US, Israel worried after Tehran shows off weapons in parade

YUSUF SELMAN İNANÇ @yusufsinanc
ISTANBUL
Published 19.04.2017 23:44
Updated 19.04.2017 23:47
Iranian army soldiers in full camouflage suits march during a military parade marking the annual National Army Day in Tehran, Iran, April 18.
Iranian army soldiers in full camouflage suits march during a military parade marking the annual National Army Day in Tehran, Iran, April 18.

The U.S. and Israeli governments are worried by Iran's activities in the region as Tehran showed off its military might in a parade

Despite the 2015 so-called nuke deal aiming to curb Iran's nuclear power and to lift international sanctions against the country, the U.S. and Israeli governments are worried about Iran's recent activities as the Tehran administration flaunted its military force in a parade.

The recently inaugurated U.S. President Donald Trump, who had accused his predecessor Barack Obama of being too tolerant with Iran, has vowed to take tougher measures against the Tehran administration while Israel considers Iran an existential threat and is worried by its expanding influence in the region, primarily in Syria.

During the Obama era, Iran enjoyed the opportunity to fill the vacuum in the Middle East after the White House abandoned its traditional allies, like Turkey and Saudi Arabia. The Ankara government has warned its counterparts in the U.S. repeatedly over the expansion of the PKK's Syrian branch, the Democratic Union Party (PYD), which is explicitly aiming to create a Kurdish corridor to establish an autonomous area by neutralizing both Kurdish and Arab dissidents.

However, the U.S., failing to ally with Turkey against the group, has increased its military support for the PYD under the pretext that it is the "only group fighting Daesh on the ground."

As part of Trump's toughening policy in the region, the U.S. fired missiles to target Bashar Assad regime positions in Syria two weeks ago. It was considered a direct message to Iran and it was backed vehemently by Israel.

"The Trump White House is poised to ratchet up existing sanctions against Iran and is weighing a much stricter interpretation of the nuclear agreement between Tehran and major world powers," Foreign Policy reported on Monday.

Quoting a U.S. official, who had said that the administration is aiming to adopt a "more rigorous application of the tools at its disposal," the article said the options were "broadening U.S. sanctions to include much larger chunks of the Iranian economy linked to the Islamic Revolutionary Guard Corps (IRGC)."

In early February, the U.S.'s new Defense Secretary James Mattis said Iran was the world's biggest terrorist state.
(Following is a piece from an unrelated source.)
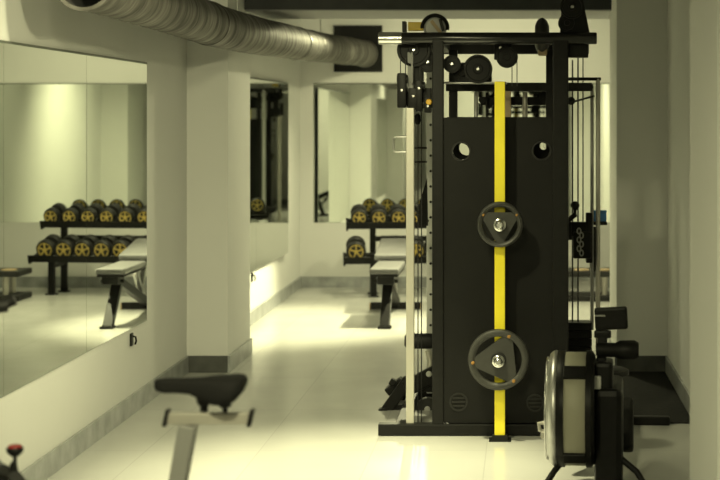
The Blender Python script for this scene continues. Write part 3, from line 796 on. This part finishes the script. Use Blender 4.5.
m = MB(); c = W(15, 456, DB); m.cyl((c.x, DB, .70), c, .006, seg=10); m.cyl((c.x - .005, DB, .70), (c.x - .004, DB, .725), .014, .009, seg=14); kn = None
m.build('brake_stem', 'black', sb)
m = MB(); m.lathe(c, (0, 0, 1), [(0, 0), (.012, 0), (.024, .012), (.026, .022), (.022, .028)], 20); m.cur = 1
m.lathe(c + Vector((0, 0, .0275)), (0, 0, 1), [(.022, 0), (.018, .005), (0, .006)], 20); kb = m.build('brake_knob', ['black', 'red'], sb); kb['label'] = 'black knob with a red top'
m = MB(); m.cyl((xb - .18, DB - .07, .33), (xb - .18, DB + .07, .33), .03, seg=18)
m.bar((xb - .18, DB - .08, .33), (xb - .06, DB - .08, .20), .02, .03); m.bar((xb - .18, DB + .08, .33), (xb - .30, DB + .08, .46), .02, .03)
m.box((xb - .06, DB - .13, .20), (.09, .08, .025), .006); m.box((xb - .30, DB + .13, .46), (.09, .08, .025), .006); m.build('crank_and_pedals', 'black', sb)

# ------------------------------------------------------------------ lamps: warm ceiling spots for the light pools, plus added unseen fills
LC = (1.0, 0.955, 0.545)
def spot(name, loc, target, watts, deg, blend=.6, rad=.06):
    l = bpy.data.lights.new(name, 'SPOT'); l.energy = watts; l.color = LC
    l.spot_size = math.radians(deg); l.spot_blend = blend; l.shadow_soft_size = rad
    o = bpy.data.objects.new(name, l); COL.objects.link(o); o.location = loc
    o.rotation_euler = (Vector(target) - Vector(loc)).to_track_quat('-Z', 'Y').to_euler()
    return o
for (p_, t_, w_, a_, b_, r_) in (
    ((-.1, 13.8, 2.82), (-2.1, 13.8, .0), 1250, 58, .8, .06),
    ((-1.0, 15.4, 2.82), (-1.3, 15.4, 0), 250, 110, 1.0, .06),
    ((-0.2, 14.5, 2.82), (-.6, 16.87, 2.0), 170, 120, 1.0, .08),  # unseen fill added to brighten the upper back wall
    ((-.9, 15.2, 2.82), (-1.5, 12.1, .9), 380, 62, 1.0, .06),
    ((-.5, 14.3, 2.82), (.995, 13.8, .8), 420, 115, 1.0, .10),
    ((-.75, 7.9, 2.82), (-.8, 8.0, 0), 760, 58, .9, .06),
    ((-1.0, 3.6, 2.82), (-2.25, 9.6, 1.55), 270, 46, 1.0, .10),  # unseen fill added for the left wall and pillar front
    ((.25, 3.9, 2.74), (-2.34, 8.2, 1.9), 390, 54, 1.0, .12),  # unseen fill added for the upper left wall
    ((-.5, 6.4, 2.82), (-2.33, 7.9, .7), 350, 84, 1.0, .12),
    ((-.9, 6.8, 2.82), (-.2, 8.9, .9), 185, 60, 1.0, .08),
    ((-.8, 3.0, 2.82), (-.5, 4.8, 0), 370, 115, 1.0, .12),  # unseen fill added for the bike and the near right pillar
    ((-.7, -3.4, 2.82), (-.7, -6.2, 1.2), 450, 120, 1.0, .08)):
    spot('ceiling_spot', p_, t_, w_, a_, b_, r_)

w = bpy.data.worlds.new('room_air'); SC.world = w; w.use_nodes = True
w.node_tree.nodes['Background'].inputs['Color'].default_value = (0, 0, 0, 1)
w.node_tree.nodes['Background'].inputs['Strength'].default_value = 0

# ------------------------------------------------------------------ camera
cam = bpy.data.cameras.new('camera'); co = bpy.data.objects.new('camera', cam); COL.objects.link(co)
co.location = (0, 0, EYE); co.rotation_euler = (PI / 2, 0, 0)
cam.sensor_fit = 'HORIZONTAL'; cam.sensor_width = 36; cam.lens = F / 720 * 36
cam.shift_x = -(524 - 360) / 720; cam.shift_y = -(240 - 120) / 720
cam.clip_start = .05; cam.clip_end = 100
cam.dof.use_dof = True; cam.dof.focus_distance = 8.8; cam.dof.aperture_fstop = 2.9
SC.camera = co
SC.view_settings.view_transform = 'Standard'; SC.view_settings.look = 'None'
SC.view_settings.exposure = 0.0; SC.view_settings.gamma = 1.0; SC.view_settings.use_curve_mapping = False
SC.cycles.max_bounces = 14; SC.cycles.diffuse_bounces = 6; SC.cycles.glossy_bounces = 10
SC.cycles.sample_clamp_indirect = 6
Being a critic of the nuclear deal, Trump said it was the worst deal he had ever seen. He also signaled that he might tear up the deal.

In February, U.S. media outlets reported that the Trump administration might designate the Iranian Revolutionary Guards as a terror group. It is a fact that the guards have been mobilizing radical Shiite groups like Hezbollah and the Hashd al-Shaabi in both Syria and Iraq.

Regardless, Iran has not softened its tone against the U.S. and Israel, as the recent military parade showed. On Tuesday, a huge military parade was held in the capital, Tehran, to mark the country's National Army Day, featuring a missile in front of a sign reading "Death to Israel."

"The parade included missiles, tanks, armored vehicles, rifles, Unmanned Aerial Vehicles (UAVs), fighter jets, radar systems and air defense missile systems as well as soldiers in the latest camouflage gear. National Army Day parades are used to celebrate the military's latest achievements and despite insisting no threat is posed to regional countries, the intimidating missile with the Israel banner raised questions. The ceremony passed near the mausoleum of the late founder of the Islamic Republic of Iran, Imam Khomeini, and representatives from Ground Force, Navy, Air Force and Air Defense Force were on the march," the Daily Mail reported.

The statements indicate that both the U.S. and Iran won't be seeking common ground to compromise anytime soon, rather it seems as though it will toughen their rhetoric against each other.